中川紅葉のエッセイ連載!まだ消化しきれない、ほろ苦い記憶「音楽をやめたのは“逃げ”だった」/ココロすっぴん#35
東京ウォーカー(全国版)

体裁を保つための不純な気持ちがあった
好きならやめなければいいじゃん、もう一度やればいいじゃん。そう言われて、どこか納得していた。でも、他のメンバーまで道連れにして、自分の好きを強要させる自信はなかった。
高校生の頃、部活でバンドメンバーに「紅葉の熱量についていけない」と脱退させられたことがあった。今考えたら、それ言わせてしまったのも、私の強要とエゴが産んでしまった出来事で、何も反論すべきではなかったのだろう。

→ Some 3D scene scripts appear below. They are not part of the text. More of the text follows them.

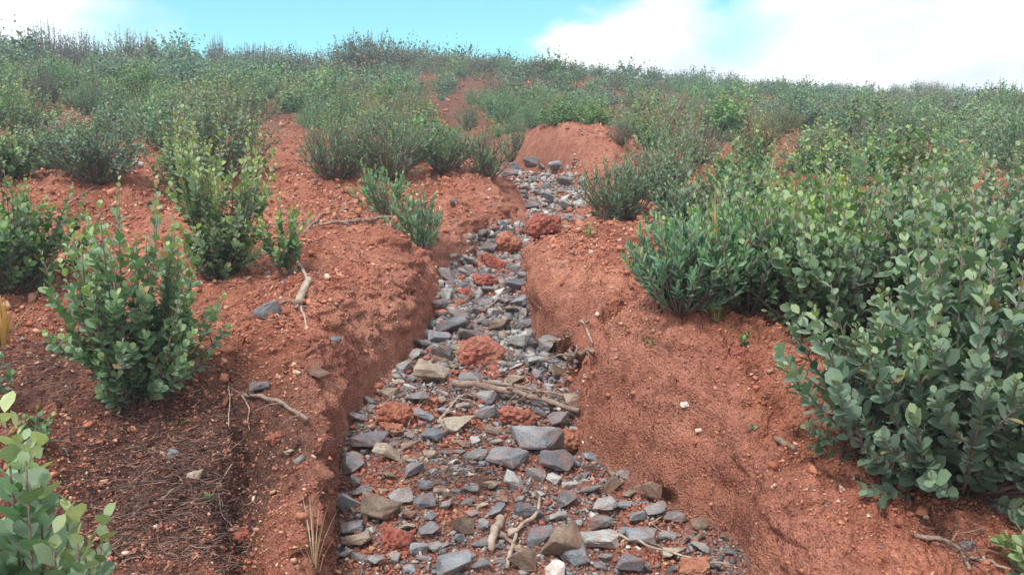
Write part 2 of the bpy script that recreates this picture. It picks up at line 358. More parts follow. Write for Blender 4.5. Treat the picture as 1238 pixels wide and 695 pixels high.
# ------------------------------------------------------------------ ground sheet
GV = {}
def ground():
    yn = -25 + (1.25 + 25) * (1 - (1 - np.linspace(0, 1, 60)) ** 2.2)
    ym = []
    y = 1.25
    while y < 60:
        ym.append(y); y += max(.0042, .0042 * (y / 2.2) ** (1.25 if y < 12 else 1.55) * (1.0 if y < 12 else .8)) 
    yf = np.geomspace(y, 170, 50)
    ys = np.concatenate([yn[:-1], ym, yf])
    ui = np.linspace(-.76, .76, 1060); uo = .76 + np.geomspace(.004, 9, 44)
    us = np.concatenate([-uo[::-1], ui, uo])
    wd = np.where(ys > .9, ys + .1, 1.0)
    X = us[None] * wd[:, None]; Y = np.repeat(ys[:, None], len(us), 1)
    X = np.clip(X, -170, 170)
    # clipping would stack columns: spread the outer ones instead
    lim = np.minimum(170 / wd, 9.76)
    U = us[None] * np.ones_like(Y)
    o_ = np.abs(U) > .76
    U = np.where(o_, np.sign(U) * (.76 + (np.abs(U) - .76) * ((lim - .76) / 9.0)[:, None]), U)
    X = U * wd[:, None]
    Z = H(X, Y)
    e, w_, dp, isr = gully(X, Y)
    t = np.clip(e / w_, 0, 1.6)
    # upper part of the cut leans out over the bed
    lean = np.exp(-((t - .45) / .28) ** 2) * ss(1, 3, Y) * (1 - ss(7, 11, Y)) * ss(0, .3, Y)
    amp = .07 * np.clip(.5 + 1.6 * fbm(X * 1.7, Y * 1.7, 2, 61), 0, 1.4) * np.where(isr, 1.3, .5)
    near = ss(1, 2, Y) * (1 - ss(9, 14, Y)); cut = ss(.02, .2, t) * (1 - ss(1.0, 1.5, t))
    X2 = X + np.where(isr, -1, 1) * lean * amp + near * (.012 + .05 * cut * np.where(isr, .5, 1)) * fbm(Y * 8 + 3, Z * 11, 4, 71, .6) + near * cut * np.where(isr, -.3, 1) * (.045 * fbm(Y * 2.5, Z * 26, 3, 75, .6) + .035 * fbm(Y * 15, Z * 4, 2, 79))
    Y2 = Y + near * (.012 + .05 * cut * np.where(isr, .45, 1)) * fbm(X * 8 + 9, Z * 11, 4, 73, .6)
    for (px, py, r, push) in [(640, 352, .15, .24), (676, 444, .20, .30), (690, 440, .16, .2), (655, 436, .12, .15), (800, 602, .09, .08), (266, 416, .13, .16)]:
        c = at(px, py); d2 = ((X2 - c[0]) / r) ** 2 + ((Y2 - c[1]) / r) ** 2 + ((Z - c[2]) / (r * .6)) ** 2
        k = np.clip(1 - d2, 0, 1); X2 = X2 + push * .5 * k; Y2 = Y2 + push * k; Z = Z - push * .55 * k
    V = np.stack([X2, Y2, Z], -1).reshape(-1, 3)
    nr, nc = X.shape
    sel = ((Y > 1.5) & (Y < 34) & (np.abs(U) < .75) & (e > -.02)).ravel(); GV['V'] = V[sel]; GV['t'] = t.ravel()[sel]
    i = np.arange(nr - 1)[:, None] * nc + np.arange(nc - 1)[None]
    f = np.stack([i, i + 1, i + nc + 1, i + nc], -1).reshape(-1, 4)
    lc = np.array(bump_at(205, 560)); l2 = np.array(bump_at(60, 440))
    litter = 1.2 * np.exp(-(((X - lc[0]) / .55) ** 2 + ((Y - lc[1]) / .75) ** 2) ** 1.5) + .6 * np.exp(-(((X - l2[0]) / .5) ** 2 + ((Y - l2[1]) / .9) ** 2) ** 1.5)
    bed = (1 - ss(-.03, .05, e)) * (1 - ss(14, 18, Y)); wall = ss(0, .06, e) * (1 - ss(.5, 1.05, e / w_)) * (1 - ss(12, 16, Y))
    scrub = ss(9, 20, Y) * .55
    C = np.stack([np.clip(litter + scrub * (1 - bed), 0, 1), bed, wall], -1).reshape(-1, 3)
    o = build('ground', V, [f], SOIL, C, smooth=True); o['kind'] = 'structure'
    return o
ground()

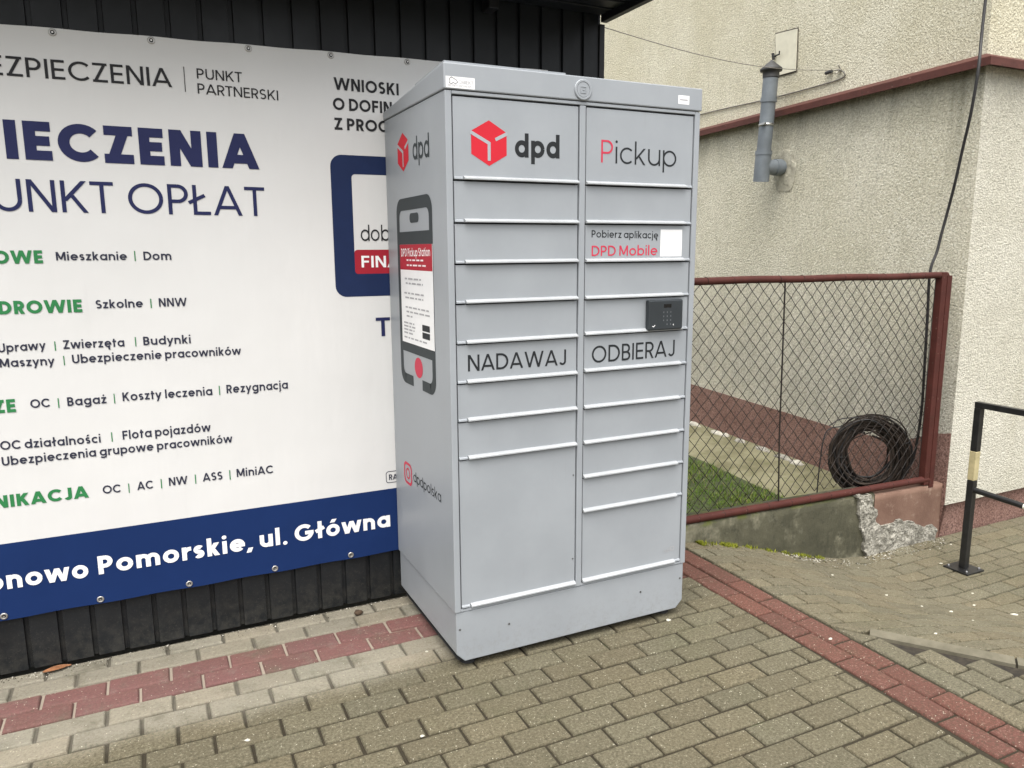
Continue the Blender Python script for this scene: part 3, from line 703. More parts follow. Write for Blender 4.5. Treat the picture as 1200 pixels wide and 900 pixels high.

また、そんな風に好きなことを失いたくなかった。今度は、熱量を感じられないと言われるのではないかと、自分が終わりにしてしまうのが怖かった。
音楽をやめたことを、「逃げ」だと今は思っている。良い形で終わりにしたいからだとか、それこそ“去り際を考える”の中に、体裁を保つためのそんな不純な気持ちがあったことに気がつく。なんて我儘だったのだろう。でも今はそれ以上に、当時取るべきだった最良の策を、半年以上経ってもまだ見つけられていないことの方が悔しい。何のために芸能を目指したのか、何がしたくて人目につくことを選んだのか。自分にも、メンバーにも、それが間違っていないことだったのか、まだ分からない。
いつか、フェスに行っても、素直に音楽を楽しめる日がくるのだろうか。今はそんなことを考えている。

【ヒトコト】
7月から地方や国外にお仕事が多く、窓から知らない街を見る時に音楽を聴きたいと思うようになりました。今回はそんな中思いついたエッセイを書きました。
同じ環境に居続けると、凝り固まって、本心で何がしたいか分からないような気がして、最近はなるべく色んな場所に足を伸ばすようにしています。
いつも8月は、誕生日前ということもあり、最後の悪あがきをするのです。この年にここまで成長できたと自分で思いたいから。きっと私にとっての旅は、吸収を感じるひとつに今はなっているのかもしれないなと。そのおかげで、また音楽が好きだと気が付けたしね。